What is being asked
Return verbatim the inclusive range of lines running from the line that contains "Write part 4 of" to the line that contains "np.repeat(gD.random(n), 4), kind='stuff')". Omit every other line.

Data shown
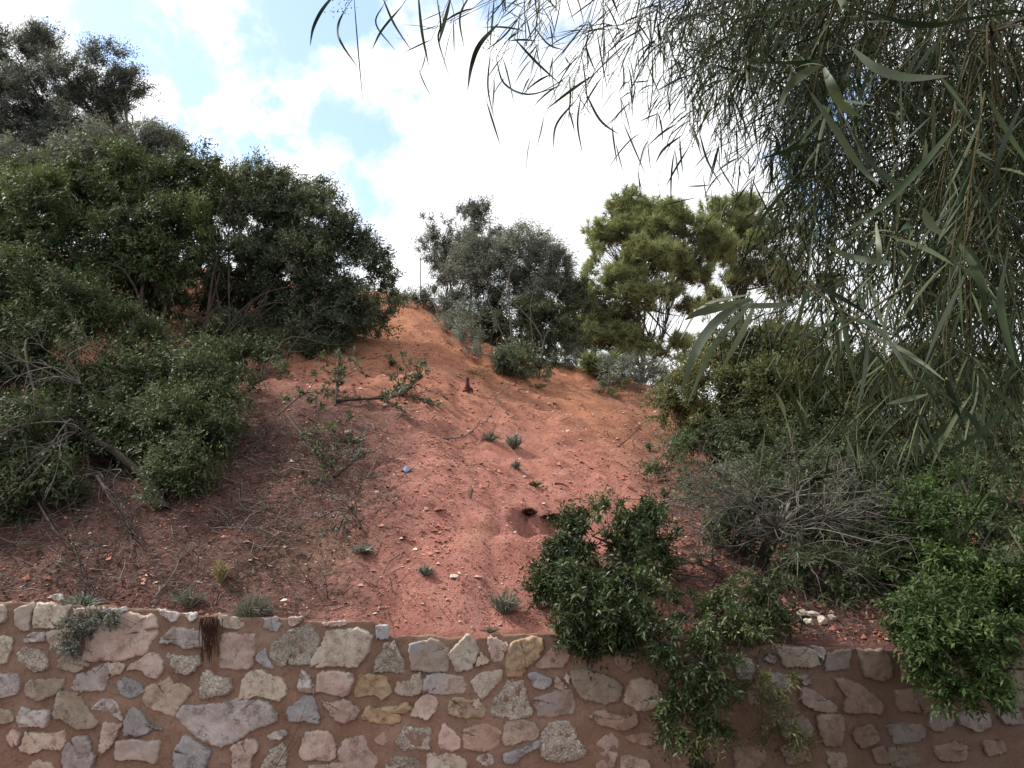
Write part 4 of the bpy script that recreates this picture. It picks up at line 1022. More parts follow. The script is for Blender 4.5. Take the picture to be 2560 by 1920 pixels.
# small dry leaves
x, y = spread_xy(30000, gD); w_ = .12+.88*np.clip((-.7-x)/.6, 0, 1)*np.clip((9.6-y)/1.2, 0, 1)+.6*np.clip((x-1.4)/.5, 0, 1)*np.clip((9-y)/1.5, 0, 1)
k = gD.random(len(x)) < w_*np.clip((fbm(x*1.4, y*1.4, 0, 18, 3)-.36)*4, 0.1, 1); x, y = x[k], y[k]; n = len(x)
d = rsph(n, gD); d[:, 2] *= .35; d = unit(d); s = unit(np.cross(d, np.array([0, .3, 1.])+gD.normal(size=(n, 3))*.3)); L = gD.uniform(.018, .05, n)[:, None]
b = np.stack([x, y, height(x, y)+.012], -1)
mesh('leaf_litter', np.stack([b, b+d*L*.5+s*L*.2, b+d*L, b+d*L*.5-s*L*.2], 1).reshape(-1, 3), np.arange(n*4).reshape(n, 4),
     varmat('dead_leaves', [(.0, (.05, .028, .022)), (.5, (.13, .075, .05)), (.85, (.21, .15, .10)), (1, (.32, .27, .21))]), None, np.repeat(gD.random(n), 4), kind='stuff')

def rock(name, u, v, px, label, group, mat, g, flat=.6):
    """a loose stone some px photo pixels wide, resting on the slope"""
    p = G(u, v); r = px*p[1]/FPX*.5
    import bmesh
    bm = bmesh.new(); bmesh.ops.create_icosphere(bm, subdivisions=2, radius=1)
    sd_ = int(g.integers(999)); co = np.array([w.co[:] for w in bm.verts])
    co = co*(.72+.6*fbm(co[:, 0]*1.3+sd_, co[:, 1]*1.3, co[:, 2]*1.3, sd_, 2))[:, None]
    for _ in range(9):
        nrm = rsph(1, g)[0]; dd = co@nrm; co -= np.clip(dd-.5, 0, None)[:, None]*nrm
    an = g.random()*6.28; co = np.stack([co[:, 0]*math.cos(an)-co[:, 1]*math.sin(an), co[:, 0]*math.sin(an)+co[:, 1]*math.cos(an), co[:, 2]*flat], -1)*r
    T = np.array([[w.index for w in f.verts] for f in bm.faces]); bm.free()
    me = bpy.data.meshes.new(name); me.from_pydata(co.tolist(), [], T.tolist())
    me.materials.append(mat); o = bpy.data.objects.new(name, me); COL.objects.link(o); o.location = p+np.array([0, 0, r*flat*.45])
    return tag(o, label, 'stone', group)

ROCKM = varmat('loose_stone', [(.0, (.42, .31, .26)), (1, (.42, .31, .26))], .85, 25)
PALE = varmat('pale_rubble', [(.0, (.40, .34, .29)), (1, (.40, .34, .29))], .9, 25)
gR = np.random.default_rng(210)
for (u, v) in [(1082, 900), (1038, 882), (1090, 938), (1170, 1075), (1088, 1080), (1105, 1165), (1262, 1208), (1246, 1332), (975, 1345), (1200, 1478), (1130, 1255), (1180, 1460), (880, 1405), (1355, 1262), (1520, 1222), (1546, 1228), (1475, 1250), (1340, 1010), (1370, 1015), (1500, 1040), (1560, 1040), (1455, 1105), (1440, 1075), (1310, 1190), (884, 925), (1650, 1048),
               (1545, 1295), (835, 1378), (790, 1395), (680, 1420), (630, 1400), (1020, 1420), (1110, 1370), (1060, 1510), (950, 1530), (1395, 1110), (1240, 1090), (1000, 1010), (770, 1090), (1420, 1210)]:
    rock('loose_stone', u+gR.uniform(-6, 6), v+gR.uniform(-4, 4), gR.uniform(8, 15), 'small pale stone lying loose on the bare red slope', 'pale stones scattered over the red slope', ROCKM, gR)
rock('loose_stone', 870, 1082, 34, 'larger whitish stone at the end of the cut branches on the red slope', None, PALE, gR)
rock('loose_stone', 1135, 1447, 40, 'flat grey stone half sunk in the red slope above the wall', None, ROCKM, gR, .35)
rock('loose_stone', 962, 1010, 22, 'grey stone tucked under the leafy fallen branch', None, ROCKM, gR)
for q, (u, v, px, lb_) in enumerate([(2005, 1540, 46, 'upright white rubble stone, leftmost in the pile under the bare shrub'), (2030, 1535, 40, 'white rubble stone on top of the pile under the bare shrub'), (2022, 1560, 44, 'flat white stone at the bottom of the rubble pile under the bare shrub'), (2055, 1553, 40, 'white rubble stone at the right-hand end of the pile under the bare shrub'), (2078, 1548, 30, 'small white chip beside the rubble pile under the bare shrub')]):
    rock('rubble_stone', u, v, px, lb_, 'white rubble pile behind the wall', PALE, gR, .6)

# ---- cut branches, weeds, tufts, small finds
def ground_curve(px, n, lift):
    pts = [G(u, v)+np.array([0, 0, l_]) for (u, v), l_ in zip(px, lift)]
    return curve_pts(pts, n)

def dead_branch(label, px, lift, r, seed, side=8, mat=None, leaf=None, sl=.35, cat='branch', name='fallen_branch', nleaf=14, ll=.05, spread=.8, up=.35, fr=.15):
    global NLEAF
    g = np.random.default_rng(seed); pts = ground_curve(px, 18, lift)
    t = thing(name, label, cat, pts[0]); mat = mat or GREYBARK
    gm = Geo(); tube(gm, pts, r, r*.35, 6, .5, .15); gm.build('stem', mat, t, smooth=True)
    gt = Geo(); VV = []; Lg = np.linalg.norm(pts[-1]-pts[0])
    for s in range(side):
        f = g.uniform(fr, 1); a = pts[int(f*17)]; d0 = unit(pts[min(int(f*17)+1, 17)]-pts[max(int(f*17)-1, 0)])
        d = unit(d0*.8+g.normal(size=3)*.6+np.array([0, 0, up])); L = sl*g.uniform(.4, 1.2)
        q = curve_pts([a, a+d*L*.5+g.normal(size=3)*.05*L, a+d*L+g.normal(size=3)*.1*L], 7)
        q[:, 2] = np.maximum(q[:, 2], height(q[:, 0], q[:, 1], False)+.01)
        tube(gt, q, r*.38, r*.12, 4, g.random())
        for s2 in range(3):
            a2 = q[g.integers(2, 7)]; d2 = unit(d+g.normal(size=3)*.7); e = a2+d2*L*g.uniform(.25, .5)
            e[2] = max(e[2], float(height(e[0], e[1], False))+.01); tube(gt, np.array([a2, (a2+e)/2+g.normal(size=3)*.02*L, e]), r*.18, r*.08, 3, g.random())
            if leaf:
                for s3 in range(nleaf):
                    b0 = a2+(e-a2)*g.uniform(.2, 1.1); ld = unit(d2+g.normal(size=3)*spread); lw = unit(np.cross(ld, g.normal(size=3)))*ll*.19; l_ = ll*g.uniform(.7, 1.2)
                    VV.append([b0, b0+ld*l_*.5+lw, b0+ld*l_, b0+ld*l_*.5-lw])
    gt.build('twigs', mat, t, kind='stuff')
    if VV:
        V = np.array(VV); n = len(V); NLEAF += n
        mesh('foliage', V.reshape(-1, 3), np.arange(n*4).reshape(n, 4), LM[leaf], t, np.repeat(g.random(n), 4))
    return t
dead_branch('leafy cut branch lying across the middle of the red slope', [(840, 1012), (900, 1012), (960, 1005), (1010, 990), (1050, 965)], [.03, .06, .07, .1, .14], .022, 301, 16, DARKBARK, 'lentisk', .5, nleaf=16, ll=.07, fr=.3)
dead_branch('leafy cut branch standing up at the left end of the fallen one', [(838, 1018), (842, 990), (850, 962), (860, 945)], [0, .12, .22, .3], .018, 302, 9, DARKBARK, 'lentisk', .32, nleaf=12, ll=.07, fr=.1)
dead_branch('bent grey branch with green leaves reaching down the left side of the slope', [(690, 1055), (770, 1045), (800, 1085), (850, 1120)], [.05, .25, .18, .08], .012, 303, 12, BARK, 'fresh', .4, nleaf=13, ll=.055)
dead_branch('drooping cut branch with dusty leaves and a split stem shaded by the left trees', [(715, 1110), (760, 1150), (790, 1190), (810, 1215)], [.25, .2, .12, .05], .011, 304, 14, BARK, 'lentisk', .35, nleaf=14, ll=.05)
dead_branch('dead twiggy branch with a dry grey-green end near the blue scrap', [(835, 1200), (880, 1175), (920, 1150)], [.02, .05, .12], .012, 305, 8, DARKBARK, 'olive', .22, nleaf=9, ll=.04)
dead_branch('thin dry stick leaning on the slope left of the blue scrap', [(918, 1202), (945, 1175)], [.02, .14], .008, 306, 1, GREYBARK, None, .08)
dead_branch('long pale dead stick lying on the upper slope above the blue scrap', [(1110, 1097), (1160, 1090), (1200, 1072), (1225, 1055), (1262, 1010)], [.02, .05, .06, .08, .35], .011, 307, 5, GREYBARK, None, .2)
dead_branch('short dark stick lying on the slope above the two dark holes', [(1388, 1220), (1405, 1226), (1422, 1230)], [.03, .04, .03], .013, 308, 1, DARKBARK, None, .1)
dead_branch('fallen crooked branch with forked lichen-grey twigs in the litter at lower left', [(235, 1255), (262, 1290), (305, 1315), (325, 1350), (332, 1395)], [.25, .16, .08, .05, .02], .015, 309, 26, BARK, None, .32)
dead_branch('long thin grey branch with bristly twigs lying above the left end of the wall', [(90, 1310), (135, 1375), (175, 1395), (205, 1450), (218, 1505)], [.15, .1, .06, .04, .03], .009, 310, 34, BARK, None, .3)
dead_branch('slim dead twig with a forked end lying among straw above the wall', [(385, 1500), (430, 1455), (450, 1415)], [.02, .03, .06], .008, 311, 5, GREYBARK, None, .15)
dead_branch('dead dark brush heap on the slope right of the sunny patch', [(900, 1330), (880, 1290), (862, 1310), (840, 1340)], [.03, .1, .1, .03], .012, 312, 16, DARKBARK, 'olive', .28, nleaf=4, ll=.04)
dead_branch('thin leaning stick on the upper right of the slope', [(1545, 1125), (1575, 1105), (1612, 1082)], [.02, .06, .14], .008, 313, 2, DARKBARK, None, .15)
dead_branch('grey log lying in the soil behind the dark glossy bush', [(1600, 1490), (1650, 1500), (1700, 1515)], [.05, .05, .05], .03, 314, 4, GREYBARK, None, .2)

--

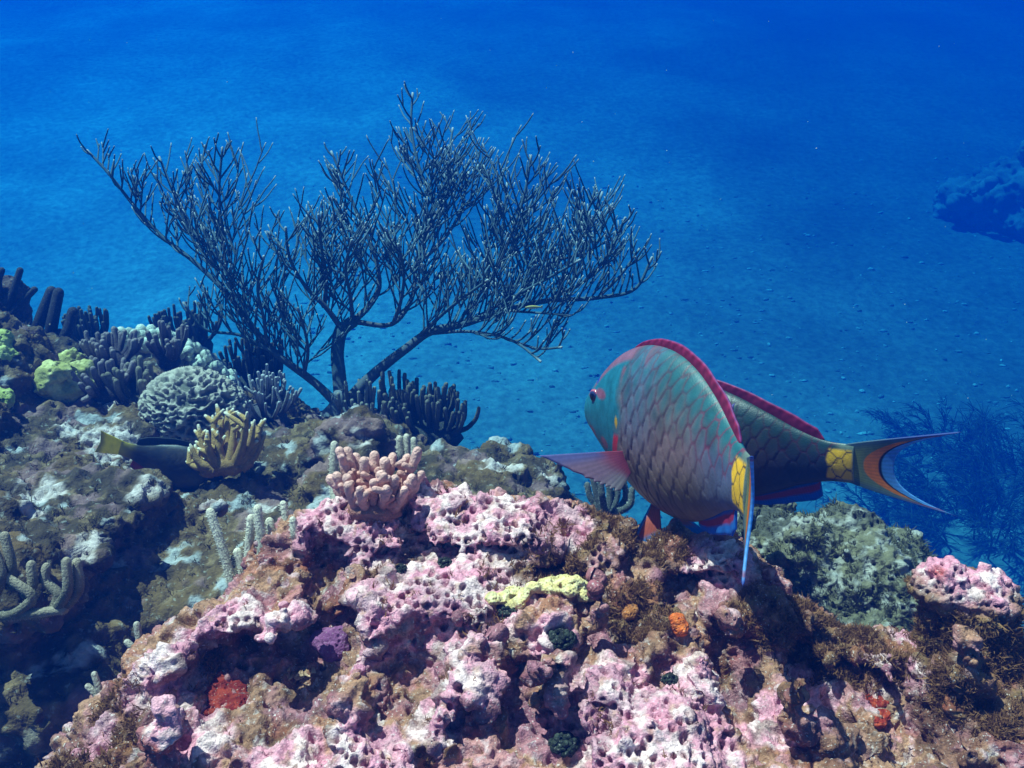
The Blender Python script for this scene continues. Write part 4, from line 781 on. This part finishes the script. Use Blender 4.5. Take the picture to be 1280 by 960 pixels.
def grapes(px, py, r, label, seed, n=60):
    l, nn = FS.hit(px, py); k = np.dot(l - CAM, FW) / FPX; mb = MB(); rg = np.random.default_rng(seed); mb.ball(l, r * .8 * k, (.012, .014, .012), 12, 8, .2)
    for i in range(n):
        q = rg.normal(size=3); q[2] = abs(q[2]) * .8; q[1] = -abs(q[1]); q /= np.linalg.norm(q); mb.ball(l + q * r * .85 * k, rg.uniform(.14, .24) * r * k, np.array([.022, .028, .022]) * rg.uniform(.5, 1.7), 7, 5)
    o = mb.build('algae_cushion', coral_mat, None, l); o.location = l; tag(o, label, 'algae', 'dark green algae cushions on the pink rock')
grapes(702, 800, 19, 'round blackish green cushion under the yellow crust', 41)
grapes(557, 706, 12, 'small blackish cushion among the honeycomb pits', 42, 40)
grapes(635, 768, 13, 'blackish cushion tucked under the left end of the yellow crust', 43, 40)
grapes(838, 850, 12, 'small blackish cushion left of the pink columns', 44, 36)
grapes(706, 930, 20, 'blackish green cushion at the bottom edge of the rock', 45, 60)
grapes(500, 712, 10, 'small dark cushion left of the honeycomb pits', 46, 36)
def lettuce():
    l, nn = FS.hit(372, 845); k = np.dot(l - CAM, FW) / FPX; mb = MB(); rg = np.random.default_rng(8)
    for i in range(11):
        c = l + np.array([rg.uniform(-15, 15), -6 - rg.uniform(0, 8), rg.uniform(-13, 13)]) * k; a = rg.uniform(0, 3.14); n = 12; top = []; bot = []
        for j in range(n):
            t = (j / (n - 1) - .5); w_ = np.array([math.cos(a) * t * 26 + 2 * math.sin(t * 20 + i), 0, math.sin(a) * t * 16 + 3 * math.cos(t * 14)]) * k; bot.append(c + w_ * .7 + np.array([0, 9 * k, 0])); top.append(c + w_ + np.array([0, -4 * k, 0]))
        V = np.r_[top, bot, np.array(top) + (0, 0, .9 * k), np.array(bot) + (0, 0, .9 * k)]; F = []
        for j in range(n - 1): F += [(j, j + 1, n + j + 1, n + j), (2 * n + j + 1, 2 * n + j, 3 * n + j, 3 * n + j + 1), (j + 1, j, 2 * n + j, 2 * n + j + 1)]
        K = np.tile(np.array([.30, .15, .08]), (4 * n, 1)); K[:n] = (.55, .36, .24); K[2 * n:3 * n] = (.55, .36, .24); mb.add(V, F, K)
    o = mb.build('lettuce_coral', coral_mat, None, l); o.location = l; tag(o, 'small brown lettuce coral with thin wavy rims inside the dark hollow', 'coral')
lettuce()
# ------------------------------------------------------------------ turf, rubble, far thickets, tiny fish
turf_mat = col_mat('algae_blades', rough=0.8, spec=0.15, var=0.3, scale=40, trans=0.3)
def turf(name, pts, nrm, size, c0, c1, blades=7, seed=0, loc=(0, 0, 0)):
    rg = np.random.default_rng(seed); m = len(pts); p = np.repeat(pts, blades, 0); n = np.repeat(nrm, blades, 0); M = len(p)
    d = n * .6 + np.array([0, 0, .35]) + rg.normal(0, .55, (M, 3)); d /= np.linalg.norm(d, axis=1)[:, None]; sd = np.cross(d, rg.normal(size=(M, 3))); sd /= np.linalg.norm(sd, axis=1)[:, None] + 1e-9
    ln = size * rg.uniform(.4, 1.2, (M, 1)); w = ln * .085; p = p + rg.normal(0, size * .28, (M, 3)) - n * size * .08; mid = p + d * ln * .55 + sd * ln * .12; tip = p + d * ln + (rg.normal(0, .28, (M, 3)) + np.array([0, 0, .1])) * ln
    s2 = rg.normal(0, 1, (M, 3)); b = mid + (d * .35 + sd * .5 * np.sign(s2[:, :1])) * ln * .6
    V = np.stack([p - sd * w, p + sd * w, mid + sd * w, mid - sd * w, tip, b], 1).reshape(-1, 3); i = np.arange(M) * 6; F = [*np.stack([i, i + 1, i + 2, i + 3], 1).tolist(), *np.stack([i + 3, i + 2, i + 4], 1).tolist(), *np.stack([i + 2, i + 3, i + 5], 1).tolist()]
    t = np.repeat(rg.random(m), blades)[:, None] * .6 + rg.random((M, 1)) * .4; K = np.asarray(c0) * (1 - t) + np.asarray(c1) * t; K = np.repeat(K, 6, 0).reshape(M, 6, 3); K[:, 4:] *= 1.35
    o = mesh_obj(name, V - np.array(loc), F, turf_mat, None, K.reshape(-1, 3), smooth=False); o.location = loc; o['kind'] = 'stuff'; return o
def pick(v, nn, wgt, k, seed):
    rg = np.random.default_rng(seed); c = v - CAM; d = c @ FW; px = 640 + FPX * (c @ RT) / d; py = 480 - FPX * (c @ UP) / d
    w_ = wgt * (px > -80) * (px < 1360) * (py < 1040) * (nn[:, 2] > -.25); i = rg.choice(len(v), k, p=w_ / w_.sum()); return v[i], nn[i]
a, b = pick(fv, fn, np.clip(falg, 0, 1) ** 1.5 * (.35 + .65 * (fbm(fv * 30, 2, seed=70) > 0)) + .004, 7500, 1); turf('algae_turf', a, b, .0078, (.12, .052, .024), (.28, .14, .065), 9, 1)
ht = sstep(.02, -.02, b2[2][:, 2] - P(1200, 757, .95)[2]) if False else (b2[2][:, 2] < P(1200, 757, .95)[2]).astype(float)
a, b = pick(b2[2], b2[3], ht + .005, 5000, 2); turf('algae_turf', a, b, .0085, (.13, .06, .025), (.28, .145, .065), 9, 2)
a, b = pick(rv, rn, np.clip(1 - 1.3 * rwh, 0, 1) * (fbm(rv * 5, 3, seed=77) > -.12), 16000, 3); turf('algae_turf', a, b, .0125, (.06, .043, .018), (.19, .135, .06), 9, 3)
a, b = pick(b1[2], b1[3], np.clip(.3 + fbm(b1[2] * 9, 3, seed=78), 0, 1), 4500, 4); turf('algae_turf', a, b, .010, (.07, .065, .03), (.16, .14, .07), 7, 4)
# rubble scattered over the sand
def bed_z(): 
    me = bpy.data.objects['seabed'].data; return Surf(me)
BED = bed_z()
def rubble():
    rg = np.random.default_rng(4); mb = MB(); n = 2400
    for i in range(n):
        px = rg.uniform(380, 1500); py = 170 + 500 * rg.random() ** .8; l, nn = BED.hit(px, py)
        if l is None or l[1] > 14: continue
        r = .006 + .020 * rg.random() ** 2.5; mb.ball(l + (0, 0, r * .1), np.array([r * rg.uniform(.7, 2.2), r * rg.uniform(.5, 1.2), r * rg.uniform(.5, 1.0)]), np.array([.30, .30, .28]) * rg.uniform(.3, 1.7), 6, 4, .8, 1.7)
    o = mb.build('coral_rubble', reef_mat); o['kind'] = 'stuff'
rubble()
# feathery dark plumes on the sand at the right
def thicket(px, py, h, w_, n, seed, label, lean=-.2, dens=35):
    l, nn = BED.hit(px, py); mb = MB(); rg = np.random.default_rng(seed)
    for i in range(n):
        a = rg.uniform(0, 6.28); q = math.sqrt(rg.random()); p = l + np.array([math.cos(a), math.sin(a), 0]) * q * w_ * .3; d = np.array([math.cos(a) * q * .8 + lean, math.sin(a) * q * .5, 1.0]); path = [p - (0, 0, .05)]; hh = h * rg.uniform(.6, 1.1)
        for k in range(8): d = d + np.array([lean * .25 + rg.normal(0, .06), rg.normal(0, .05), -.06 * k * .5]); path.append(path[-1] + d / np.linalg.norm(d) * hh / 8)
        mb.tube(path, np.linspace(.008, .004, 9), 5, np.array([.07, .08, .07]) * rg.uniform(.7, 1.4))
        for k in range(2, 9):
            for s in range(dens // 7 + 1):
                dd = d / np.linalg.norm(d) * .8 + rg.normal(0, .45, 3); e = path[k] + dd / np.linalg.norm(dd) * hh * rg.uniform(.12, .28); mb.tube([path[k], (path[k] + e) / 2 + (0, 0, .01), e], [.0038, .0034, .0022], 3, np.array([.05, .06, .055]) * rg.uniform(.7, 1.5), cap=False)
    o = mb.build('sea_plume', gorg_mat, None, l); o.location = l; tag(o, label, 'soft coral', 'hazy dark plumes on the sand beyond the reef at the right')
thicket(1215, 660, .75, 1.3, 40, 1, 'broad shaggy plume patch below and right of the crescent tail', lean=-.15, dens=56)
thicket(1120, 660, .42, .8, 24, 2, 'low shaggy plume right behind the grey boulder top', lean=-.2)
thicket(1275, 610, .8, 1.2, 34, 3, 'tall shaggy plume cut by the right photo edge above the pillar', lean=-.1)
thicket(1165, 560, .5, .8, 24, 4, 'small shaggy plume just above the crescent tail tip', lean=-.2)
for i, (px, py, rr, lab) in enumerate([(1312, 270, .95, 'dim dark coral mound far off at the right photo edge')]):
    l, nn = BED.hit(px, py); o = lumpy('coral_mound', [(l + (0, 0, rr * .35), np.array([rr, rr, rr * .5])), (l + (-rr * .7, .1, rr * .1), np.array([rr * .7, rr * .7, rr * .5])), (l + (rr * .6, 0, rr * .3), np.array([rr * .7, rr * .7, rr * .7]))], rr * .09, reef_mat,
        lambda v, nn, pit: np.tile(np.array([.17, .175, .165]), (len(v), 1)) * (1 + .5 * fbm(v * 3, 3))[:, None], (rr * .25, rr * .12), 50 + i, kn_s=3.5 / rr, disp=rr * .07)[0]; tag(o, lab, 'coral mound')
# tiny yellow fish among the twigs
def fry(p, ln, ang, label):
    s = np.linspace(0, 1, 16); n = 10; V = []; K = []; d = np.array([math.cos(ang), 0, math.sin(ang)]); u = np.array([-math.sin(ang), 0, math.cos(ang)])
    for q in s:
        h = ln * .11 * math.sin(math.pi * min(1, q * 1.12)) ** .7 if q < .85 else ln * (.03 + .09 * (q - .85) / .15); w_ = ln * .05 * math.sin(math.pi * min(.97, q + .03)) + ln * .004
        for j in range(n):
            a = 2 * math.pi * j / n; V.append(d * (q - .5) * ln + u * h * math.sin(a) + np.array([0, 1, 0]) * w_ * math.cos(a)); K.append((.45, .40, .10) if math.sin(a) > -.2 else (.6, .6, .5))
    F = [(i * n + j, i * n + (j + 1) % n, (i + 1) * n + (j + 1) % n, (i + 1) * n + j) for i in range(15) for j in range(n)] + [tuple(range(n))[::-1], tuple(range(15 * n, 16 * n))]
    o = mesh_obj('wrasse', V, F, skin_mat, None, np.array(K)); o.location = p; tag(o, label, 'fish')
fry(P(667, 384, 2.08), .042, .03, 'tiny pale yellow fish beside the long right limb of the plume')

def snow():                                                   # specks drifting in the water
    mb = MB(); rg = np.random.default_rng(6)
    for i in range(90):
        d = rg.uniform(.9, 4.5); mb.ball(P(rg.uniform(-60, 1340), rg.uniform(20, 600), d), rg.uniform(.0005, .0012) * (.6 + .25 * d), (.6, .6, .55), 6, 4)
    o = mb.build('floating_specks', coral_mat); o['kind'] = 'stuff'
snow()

Solution to this exercise
Write part 4 of the bpy script that recreates this picture. It picks up at line 1022. More parts follow. The script is for Blender 4.5. Take the picture to be 2560 by 1920 pixels.
# small dry leaves
x, y = spread_xy(30000, gD); w_ = .12+.88*np.clip((-.7-x)/.6, 0, 1)*np.clip((9.6-y)/1.2, 0, 1)+.6*np.clip((x-1.4)/.5, 0, 1)*np.clip((9-y)/1.5, 0, 1)
k = gD.random(len(x)) < w_*np.clip((fbm(x*1.4, y*1.4, 0, 18, 3)-.36)*4, 0.1, 1); x, y = x[k], y[k]; n = len(x)
d = rsph(n, gD); d[:, 2] *= .35; d = unit(d); s = unit(np.cross(d, np.array([0, .3, 1.])+gD.normal(size=(n, 3))*.3)); L = gD.uniform(.018, .05, n)[:, None]
b = np.stack([x, y, height(x, y)+.012], -1)
mesh('leaf_litter', np.stack([b, b+d*L*.5+s*L*.2, b+d*L, b+d*L*.5-s*L*.2], 1).reshape(-1, 3), np.arange(n*4).reshape(n, 4),
     varmat('dead_leaves', [(.0, (.05, .028, .022)), (.5, (.13, .075, .05)), (.85, (.21, .15, .10)), (1, (.32, .27, .21))]), None, np.repeat(gD.random(n), 4), kind='stuff')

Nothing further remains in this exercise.